- [GOAL OF THE EXERCISE]: Working from the top of the listing below, retype each line through the line containing "PI = math.pi", both included, with no pictures.

━━━━

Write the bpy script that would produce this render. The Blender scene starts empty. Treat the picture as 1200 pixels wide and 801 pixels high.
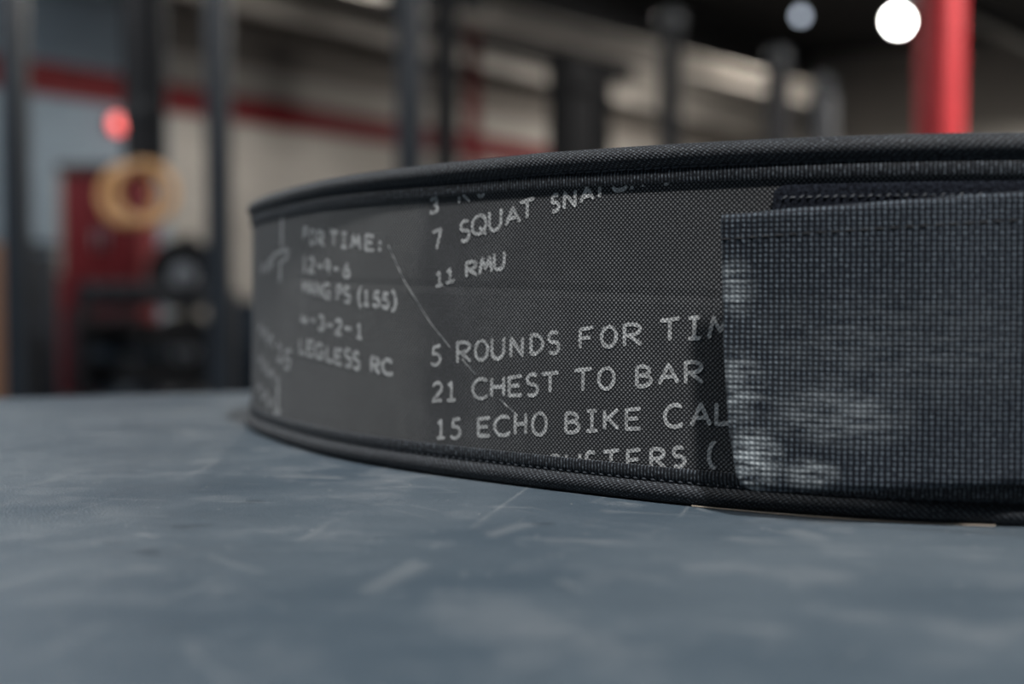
import bpy, bmesh, math, random
from mathutils import Vector, Matrix, Euler
C = bpy.context.scene.collection
SC = bpy.context.scene
random.seed(7)
PI = math.pi

# ------------------------------------------------------------------ camera
BOX_TOP = 0.60                                   # height of the padded box the belt stands on
EYE = BOX_TOP + 0.0593
cam_d = bpy.data.cameras.new('camera'); cam = bpy.data.objects.new('camera', cam_d); C.objects.link(cam)
PITCH = math.atan(58.5 / 1500.0)
cam.location = (0, 0, EYE); cam.rotation_euler = (PI / 2 - PITCH, 0, 0)
cam_d.sensor_width = 36; cam_d.lens = 45; cam_d.clip_start = 0.02
cam_d.dof.use_dof = True; cam_d.dof.focus_distance = 0.368; cam_d.dof.aperture_fstop = 5.6
SC.camera = cam
# ------------------------------------------------------------------ world, exposure
W = bpy.data.worlds.new('world'); SC.world = W; W.use_nodes = True
W.node_tree.nodes['Background'].inputs[0].default_value = (0.52, 0.70, 0.90, 1)
W.node_tree.nodes['Background'].inputs[1].default_value = 0.115
vs = SC.view_settings; vs.view_transform = 'Standard'; vs.look = 'None'; vs.gamma = 1; vs.use_curve_mapping = False
vs.exposure = 0.0
# high bay lamps: (x, y, z, watts, colour); each gets a housing further down
LAMPS = [
    ((0.50, -0.90, 3.30), 138, (1.0, 0.985, 0.97), 0.10),
    ((-2.90, 1.60, 3.75), 118, (0.96, 0.98, 1.0), 0.25),
    ((-0.9, 9.2, 3.35), 52, (1.0, 0.95, 0.88), 0.30),  # added out of view to light the striped wall
    ((3.4, 14.4, 4.35), 165, (1.0, 0.94, 0.87), 0.30),  # unseen, put in for the far end of the left wall
    ((4.2, 5.0, 3.35), 240, (1.0, 0.95, 0.90), 0.30),  # added outside the frame to brighten the red column
    ((-4.3, 7.0, 3.35), 34, (0.72, 0.86, 1.0), 0.30),  # unseen cool lamp, added for the blue-grey wall
    ((8.2, 17.3, 3.35), 230, (1.0, 0.96, 0.90), 0.30),  # added past the right edge so the back wall is lit
]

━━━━

- [RESPONSE]:
Write the bpy script that would produce this render. The Blender scene starts empty. Treat the picture as 1200 pixels wide and 801 pixels high.
import bpy, bmesh, math, random
from mathutils import Vector, Matrix, Euler
C = bpy.context.scene.collection
SC = bpy.context.scene
random.seed(7)
PI = math.pi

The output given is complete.